Is there a way to formulate the following Linear Program in a mixed-integer LP that I could solve with most linear programs in R/Python that support Mixed Integer Linear Programs (MILP)?
So my question is: How can I use a combination of integer, binary and continuous variables to reformulate the constraints (1) below?
Constants: $C_i$ (factor exposure), $x_i^a$ (initial weight)

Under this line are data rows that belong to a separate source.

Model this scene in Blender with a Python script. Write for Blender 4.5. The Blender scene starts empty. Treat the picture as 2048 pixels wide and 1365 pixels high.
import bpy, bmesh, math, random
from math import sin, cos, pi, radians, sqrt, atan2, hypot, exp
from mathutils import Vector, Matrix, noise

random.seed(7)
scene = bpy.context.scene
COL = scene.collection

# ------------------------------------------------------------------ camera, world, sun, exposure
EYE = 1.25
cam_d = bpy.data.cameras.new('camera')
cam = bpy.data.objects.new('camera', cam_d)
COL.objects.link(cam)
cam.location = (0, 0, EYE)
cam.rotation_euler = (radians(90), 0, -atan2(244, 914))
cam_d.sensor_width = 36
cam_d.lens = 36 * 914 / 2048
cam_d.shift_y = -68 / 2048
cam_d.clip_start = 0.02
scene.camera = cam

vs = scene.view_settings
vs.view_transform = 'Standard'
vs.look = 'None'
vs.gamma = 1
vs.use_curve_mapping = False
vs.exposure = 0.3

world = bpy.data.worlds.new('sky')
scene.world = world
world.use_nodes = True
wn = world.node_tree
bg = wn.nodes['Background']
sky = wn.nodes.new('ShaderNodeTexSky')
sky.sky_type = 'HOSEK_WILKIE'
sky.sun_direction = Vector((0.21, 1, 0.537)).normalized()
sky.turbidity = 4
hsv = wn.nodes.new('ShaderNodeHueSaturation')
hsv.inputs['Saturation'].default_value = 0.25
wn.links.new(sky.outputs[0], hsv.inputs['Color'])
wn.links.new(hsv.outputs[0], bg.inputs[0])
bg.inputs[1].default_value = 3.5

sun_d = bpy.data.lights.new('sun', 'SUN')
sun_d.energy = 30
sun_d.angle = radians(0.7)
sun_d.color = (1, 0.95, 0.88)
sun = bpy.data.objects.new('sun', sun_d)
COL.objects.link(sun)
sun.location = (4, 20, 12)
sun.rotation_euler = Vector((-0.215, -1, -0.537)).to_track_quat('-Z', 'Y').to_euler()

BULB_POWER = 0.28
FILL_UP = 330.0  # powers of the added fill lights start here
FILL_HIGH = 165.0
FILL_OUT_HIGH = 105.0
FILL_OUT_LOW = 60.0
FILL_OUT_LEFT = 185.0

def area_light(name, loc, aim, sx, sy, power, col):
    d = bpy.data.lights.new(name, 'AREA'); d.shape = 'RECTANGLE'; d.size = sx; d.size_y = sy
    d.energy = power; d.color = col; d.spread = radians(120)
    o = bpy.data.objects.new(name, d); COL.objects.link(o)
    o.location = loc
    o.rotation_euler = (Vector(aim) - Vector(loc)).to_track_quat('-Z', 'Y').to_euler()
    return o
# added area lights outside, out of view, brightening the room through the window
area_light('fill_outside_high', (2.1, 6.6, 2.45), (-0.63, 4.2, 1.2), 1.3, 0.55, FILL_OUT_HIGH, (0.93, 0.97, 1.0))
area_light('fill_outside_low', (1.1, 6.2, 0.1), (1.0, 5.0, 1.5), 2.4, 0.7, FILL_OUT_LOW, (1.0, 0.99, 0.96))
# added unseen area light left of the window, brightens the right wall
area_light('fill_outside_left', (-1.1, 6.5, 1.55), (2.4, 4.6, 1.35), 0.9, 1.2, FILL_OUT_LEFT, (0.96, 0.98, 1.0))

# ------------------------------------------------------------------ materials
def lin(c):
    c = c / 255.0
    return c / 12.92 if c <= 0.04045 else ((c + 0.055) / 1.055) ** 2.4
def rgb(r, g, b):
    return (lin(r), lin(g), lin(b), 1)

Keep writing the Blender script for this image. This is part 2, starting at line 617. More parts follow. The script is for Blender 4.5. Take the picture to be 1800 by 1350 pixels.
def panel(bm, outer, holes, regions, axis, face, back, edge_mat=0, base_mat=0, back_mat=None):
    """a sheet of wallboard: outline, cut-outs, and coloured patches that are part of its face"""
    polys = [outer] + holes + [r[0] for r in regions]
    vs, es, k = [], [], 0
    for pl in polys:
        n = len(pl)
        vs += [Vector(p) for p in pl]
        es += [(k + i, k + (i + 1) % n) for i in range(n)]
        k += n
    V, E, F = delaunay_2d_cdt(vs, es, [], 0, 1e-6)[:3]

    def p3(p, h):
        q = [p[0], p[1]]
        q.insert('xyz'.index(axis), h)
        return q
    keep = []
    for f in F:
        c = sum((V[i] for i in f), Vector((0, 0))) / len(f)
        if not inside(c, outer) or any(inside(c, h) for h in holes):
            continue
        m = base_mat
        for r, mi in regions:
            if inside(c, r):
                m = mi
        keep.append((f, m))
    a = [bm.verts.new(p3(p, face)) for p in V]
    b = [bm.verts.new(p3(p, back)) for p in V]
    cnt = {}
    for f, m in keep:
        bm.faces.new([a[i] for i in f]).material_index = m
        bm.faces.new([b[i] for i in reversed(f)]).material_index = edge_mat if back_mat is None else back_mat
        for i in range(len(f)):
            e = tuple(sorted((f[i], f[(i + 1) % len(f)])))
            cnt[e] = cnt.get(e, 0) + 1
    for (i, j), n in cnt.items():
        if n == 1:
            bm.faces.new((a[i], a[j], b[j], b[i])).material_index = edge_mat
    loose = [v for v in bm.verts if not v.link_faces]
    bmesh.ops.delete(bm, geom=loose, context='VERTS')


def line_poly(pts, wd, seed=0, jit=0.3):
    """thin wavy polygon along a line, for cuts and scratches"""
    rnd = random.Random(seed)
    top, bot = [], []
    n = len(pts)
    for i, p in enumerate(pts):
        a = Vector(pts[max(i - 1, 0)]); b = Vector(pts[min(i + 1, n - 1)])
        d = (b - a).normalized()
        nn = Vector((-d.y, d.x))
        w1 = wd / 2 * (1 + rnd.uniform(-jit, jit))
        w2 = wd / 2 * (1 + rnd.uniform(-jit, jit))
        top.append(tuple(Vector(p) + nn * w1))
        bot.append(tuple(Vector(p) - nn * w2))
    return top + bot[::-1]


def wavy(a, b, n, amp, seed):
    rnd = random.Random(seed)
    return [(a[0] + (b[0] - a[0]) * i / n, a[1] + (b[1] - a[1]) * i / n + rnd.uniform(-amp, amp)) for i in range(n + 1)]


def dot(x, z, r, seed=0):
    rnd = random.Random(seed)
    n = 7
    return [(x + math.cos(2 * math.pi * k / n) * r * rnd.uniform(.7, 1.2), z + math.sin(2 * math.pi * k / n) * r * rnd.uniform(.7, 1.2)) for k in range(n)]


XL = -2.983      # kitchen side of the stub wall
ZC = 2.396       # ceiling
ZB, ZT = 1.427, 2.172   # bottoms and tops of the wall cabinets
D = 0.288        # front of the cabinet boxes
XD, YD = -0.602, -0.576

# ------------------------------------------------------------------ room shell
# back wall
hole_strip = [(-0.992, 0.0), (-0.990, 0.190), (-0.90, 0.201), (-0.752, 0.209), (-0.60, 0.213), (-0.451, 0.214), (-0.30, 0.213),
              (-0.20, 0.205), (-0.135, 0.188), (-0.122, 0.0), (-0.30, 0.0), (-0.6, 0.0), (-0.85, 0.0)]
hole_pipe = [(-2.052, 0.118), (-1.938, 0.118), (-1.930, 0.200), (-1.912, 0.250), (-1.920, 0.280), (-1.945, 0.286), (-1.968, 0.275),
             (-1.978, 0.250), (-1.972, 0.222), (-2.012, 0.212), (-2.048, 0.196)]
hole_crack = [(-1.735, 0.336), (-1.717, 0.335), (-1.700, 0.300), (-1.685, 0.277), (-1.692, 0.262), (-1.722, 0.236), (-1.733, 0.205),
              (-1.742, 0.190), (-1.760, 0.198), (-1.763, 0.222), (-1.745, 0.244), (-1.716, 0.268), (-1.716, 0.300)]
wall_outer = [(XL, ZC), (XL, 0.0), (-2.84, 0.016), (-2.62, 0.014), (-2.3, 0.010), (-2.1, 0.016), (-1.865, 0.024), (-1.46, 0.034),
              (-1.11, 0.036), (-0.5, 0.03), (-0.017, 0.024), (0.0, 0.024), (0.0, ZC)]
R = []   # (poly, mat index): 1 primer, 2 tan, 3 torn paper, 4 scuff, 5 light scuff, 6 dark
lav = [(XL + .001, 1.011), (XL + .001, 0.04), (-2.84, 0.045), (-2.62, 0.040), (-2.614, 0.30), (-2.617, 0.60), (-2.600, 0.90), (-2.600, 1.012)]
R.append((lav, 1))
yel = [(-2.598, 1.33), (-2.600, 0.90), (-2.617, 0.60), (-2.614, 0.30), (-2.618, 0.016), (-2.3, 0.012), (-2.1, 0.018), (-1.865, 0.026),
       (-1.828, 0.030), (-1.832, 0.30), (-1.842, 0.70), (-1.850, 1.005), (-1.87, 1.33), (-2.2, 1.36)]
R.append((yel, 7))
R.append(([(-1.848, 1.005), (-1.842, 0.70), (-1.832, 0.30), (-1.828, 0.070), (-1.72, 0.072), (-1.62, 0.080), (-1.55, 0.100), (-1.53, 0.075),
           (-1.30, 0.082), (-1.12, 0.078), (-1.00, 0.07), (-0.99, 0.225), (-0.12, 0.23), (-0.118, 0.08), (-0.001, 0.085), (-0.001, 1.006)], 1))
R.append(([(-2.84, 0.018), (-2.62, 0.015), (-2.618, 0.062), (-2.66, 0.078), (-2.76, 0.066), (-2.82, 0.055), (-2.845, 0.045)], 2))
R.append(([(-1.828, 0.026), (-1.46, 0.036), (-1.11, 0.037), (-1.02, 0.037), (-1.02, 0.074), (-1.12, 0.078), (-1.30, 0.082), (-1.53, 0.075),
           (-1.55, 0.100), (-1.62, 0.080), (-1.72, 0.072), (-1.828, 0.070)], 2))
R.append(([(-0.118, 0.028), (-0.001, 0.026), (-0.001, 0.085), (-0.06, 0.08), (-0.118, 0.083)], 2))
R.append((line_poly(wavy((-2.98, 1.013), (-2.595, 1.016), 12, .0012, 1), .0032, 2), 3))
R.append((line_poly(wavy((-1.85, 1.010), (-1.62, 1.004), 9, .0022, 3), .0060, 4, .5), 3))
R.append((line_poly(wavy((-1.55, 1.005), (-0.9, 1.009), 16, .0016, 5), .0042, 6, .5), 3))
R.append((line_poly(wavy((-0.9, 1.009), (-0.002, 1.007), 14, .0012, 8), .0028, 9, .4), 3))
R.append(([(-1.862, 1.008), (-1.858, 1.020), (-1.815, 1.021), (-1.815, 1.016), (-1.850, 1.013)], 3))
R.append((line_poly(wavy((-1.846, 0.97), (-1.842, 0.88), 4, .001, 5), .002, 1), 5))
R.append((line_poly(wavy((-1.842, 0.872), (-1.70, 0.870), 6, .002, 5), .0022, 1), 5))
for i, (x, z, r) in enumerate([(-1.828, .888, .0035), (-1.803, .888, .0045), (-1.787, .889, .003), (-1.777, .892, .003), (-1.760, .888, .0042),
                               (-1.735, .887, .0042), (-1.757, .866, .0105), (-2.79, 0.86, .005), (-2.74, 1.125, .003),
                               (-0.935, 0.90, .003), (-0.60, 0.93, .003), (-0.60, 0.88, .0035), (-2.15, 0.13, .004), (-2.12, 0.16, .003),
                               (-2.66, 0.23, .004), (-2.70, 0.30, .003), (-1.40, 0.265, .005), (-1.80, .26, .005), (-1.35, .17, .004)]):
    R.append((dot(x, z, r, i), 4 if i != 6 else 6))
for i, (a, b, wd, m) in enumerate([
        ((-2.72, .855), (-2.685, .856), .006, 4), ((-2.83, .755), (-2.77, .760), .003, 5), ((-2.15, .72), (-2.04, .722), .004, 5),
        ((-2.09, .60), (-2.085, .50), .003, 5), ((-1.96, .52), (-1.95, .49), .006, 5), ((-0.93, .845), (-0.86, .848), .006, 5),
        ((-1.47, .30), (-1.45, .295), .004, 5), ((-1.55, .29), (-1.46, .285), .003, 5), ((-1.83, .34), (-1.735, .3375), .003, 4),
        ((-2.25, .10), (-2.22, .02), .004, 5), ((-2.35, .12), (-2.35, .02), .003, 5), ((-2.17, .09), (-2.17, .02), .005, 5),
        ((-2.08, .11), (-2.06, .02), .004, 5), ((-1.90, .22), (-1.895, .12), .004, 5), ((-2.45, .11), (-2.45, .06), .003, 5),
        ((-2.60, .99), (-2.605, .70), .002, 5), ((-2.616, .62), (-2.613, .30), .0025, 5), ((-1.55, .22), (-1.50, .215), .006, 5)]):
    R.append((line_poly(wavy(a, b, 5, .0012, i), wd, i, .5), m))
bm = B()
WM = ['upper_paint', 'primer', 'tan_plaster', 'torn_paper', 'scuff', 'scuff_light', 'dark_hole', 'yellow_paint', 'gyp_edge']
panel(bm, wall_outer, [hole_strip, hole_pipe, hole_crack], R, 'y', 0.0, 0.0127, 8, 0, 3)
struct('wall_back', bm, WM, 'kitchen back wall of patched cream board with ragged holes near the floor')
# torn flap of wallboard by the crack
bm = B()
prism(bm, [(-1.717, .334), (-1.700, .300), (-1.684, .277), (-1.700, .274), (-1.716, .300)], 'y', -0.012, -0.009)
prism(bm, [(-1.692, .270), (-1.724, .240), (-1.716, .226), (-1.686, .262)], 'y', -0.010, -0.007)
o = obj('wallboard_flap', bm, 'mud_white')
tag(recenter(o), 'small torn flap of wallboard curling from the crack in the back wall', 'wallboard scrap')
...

Decision variables: $x_i$ (portfolio weight)
Portfolio Maximization:
$\max_{x_{i}}\sum_{i=1}^{N}x_{i}\cdot C_{i}$
subject to:
(1) $\boldsymbol{1}_{\left\{ x_{i}\geq x_{i}^{a}\right\} }\left(x_{i}-x_{i}^{a}\right)\in\{0\}\cup\left[0.025,\infty\right],\forall i$ (Minimum purchase size of 0.025)
where
$\boldsymbol{1}_{\left\{ x_{i}\geq x_{i}^{a}\right\} }=\begin{cases}
1 & \text{if } x_{i} \geq x_{i}^{a}\\
0 & \text{otherwise}
\end{cases}$
Best Answer
Introduce a small constant tolerance $\epsilon > 0$, binary decision variables $y_i^1$ and $y_i^2$, and linear constraints \begin{align} y_i^1 + y_i^2 &\le 1 &&\text{for all $i$} \tag1\\ (0-x_i^a) y_i^1 + 0.025 y_i^2 \le x_i - x_i^a &\le -\epsilon y_i^1 + (1-x_i^a)y_i^2 &&\text{for all $i$} \tag2\\ \end{align} Constraints $(1)$ and $(2)$ enforce $x_i - x_i^a \le -\epsilon \lor x_i - x_i^a = 0 \lor x_i - x_i^a \ge 0.025$. Explicitly, the three cases are \begin{align} (y_i^1,y_i^2)=(1,0): && -x_i^a \le x_i - x_i^a &\le -\epsilon \\ (y_i^1,y_i^2)=(0,0): && 0 \le x_i - x_i^a &\le 0 \\ (y_i^1,y_i^2)=(0,1): && 0.025 \le x_i - x_i^a &\le 1-x_i^a \\ \end{align}
More simply, introduce a binary decision variable $z_i$ and linear constraints $$-x_i^a (1-z_i) + 0.025 z_i \le x_i - x_i^a \le (1-x_i^a)z_i \text{ for all $i$}$$
If $z_i=0$, the constraint implies $-x_i^a \le x_i - x_i^a \le 0$, so $x_i \le x_i^a$.
If $z_i=1$, the constraint implies $0.025 \le x_i - x_i^a \le 1-x_i^a$, so $x_i \ge x_i^a + 0.025$.